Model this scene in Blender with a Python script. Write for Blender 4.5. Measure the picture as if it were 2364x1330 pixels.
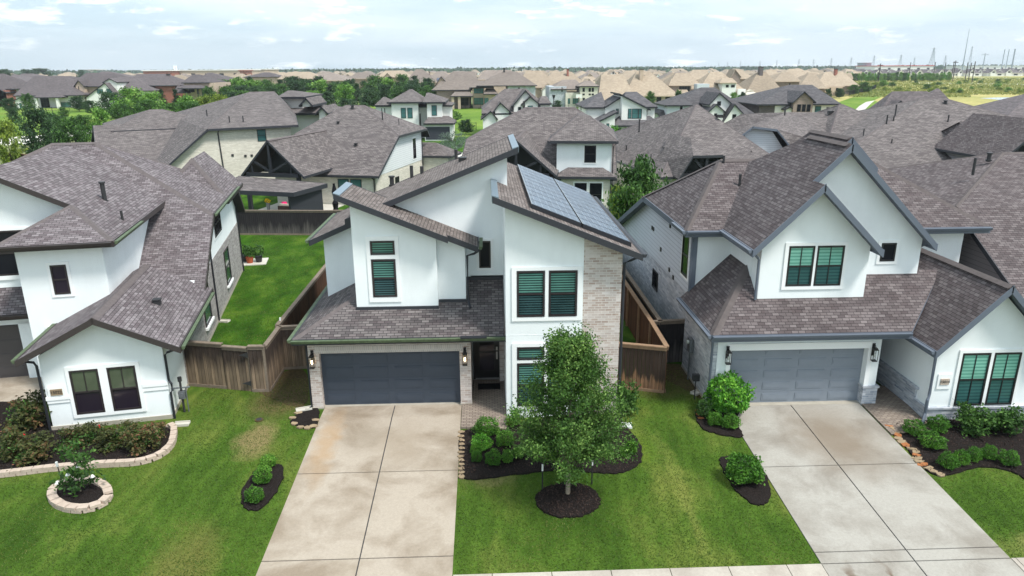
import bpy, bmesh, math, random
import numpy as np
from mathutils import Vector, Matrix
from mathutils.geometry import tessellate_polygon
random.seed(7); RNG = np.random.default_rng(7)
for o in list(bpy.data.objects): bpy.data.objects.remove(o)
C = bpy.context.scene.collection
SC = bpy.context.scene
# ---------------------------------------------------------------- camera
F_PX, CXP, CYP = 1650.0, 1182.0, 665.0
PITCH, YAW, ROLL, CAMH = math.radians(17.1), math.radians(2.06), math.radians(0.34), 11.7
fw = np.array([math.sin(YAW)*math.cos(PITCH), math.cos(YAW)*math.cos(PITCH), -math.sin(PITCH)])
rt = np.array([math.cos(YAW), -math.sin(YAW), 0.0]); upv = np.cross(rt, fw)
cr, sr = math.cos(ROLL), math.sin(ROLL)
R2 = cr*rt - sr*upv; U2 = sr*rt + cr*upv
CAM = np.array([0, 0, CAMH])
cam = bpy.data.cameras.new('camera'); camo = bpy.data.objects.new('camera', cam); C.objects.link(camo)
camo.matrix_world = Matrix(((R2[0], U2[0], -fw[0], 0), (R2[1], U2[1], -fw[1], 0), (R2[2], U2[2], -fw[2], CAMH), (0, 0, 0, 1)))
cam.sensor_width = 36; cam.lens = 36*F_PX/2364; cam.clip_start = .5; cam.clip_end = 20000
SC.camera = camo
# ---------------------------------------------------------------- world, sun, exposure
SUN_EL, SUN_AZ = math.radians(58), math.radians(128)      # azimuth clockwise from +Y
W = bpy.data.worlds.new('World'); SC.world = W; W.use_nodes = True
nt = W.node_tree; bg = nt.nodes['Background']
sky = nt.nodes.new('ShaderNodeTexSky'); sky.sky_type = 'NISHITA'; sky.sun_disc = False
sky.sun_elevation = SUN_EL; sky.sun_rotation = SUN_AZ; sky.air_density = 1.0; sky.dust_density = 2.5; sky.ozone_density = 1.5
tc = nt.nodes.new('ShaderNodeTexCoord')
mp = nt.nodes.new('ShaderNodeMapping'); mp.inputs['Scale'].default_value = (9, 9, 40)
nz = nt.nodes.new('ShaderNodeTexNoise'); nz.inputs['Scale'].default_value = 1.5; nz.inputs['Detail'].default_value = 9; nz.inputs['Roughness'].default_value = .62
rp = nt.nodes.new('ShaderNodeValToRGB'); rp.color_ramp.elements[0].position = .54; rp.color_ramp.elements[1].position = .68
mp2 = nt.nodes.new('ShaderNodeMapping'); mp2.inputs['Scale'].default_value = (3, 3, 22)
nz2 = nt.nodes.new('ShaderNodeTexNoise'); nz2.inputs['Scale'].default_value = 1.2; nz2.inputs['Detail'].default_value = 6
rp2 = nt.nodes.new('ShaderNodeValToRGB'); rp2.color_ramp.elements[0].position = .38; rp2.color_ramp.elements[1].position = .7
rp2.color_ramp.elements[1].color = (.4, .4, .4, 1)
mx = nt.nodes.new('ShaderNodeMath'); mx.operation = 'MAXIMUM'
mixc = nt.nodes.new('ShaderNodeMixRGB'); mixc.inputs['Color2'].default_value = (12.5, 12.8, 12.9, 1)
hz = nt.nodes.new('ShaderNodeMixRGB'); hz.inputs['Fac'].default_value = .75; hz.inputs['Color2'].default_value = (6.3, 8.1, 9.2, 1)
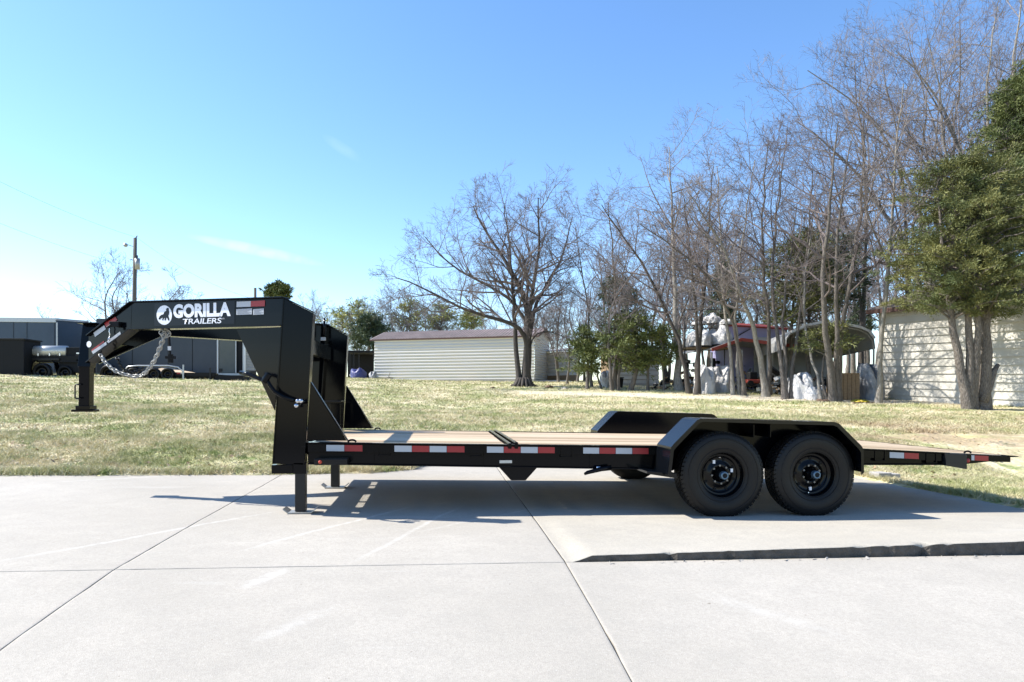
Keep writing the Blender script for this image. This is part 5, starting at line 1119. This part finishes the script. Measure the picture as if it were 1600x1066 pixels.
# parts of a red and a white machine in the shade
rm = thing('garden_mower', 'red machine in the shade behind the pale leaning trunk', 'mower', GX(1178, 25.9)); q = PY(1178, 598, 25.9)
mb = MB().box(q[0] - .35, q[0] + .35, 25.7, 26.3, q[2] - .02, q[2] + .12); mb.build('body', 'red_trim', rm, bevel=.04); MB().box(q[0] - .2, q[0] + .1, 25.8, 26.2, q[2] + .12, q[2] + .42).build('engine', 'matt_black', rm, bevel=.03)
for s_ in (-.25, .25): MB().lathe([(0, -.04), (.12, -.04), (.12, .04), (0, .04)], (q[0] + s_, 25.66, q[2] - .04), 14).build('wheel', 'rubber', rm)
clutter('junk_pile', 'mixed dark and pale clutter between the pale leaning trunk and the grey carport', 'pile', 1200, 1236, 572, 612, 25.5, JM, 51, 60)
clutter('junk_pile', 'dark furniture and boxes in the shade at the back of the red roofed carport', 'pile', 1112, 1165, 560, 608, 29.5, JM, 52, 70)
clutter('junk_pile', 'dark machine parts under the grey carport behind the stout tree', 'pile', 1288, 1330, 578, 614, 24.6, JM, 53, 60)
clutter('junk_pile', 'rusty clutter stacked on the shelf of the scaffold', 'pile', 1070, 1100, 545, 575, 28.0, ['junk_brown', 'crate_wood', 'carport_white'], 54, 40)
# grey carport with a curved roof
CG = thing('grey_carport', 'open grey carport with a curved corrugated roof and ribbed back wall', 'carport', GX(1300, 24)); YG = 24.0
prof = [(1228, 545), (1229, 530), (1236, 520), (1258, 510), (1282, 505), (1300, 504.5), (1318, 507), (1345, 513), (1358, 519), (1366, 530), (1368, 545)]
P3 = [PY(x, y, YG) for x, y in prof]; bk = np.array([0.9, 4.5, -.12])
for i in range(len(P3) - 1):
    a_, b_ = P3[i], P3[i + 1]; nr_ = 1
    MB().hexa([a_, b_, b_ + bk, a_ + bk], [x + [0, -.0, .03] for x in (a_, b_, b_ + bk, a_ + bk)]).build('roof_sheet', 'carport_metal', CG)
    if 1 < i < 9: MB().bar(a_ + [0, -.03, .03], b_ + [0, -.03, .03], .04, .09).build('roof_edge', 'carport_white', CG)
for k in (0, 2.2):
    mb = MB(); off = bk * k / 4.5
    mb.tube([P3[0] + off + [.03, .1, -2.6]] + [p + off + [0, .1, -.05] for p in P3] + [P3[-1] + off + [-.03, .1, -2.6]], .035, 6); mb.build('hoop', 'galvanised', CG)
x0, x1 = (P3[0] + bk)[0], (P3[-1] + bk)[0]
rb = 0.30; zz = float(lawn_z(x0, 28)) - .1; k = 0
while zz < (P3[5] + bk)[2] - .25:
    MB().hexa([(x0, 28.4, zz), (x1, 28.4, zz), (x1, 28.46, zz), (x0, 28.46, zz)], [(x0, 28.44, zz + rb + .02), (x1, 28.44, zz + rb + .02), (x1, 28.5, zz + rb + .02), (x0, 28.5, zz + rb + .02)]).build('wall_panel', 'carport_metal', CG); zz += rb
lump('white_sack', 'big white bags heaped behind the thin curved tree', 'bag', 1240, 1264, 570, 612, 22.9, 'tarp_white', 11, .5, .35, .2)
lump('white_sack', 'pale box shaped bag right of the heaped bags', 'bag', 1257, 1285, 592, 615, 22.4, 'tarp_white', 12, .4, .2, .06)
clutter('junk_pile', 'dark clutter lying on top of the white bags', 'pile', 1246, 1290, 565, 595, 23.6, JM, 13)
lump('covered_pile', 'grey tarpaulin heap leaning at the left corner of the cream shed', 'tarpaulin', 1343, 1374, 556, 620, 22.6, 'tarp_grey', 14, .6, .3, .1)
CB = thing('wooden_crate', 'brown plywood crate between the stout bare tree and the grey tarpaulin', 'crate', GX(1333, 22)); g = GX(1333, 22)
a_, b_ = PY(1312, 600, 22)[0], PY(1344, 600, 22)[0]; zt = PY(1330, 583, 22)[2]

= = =

**Your goal:** Identify every line holding the word "scene" and copy it out.

**The solution:**
Model this scene in Blender with a Python script. Write for Blender 4.5. Measure the picture as if it were 2364x1330 pixels.
C = bpy.context.scene.collection
SC = bpy.context.scene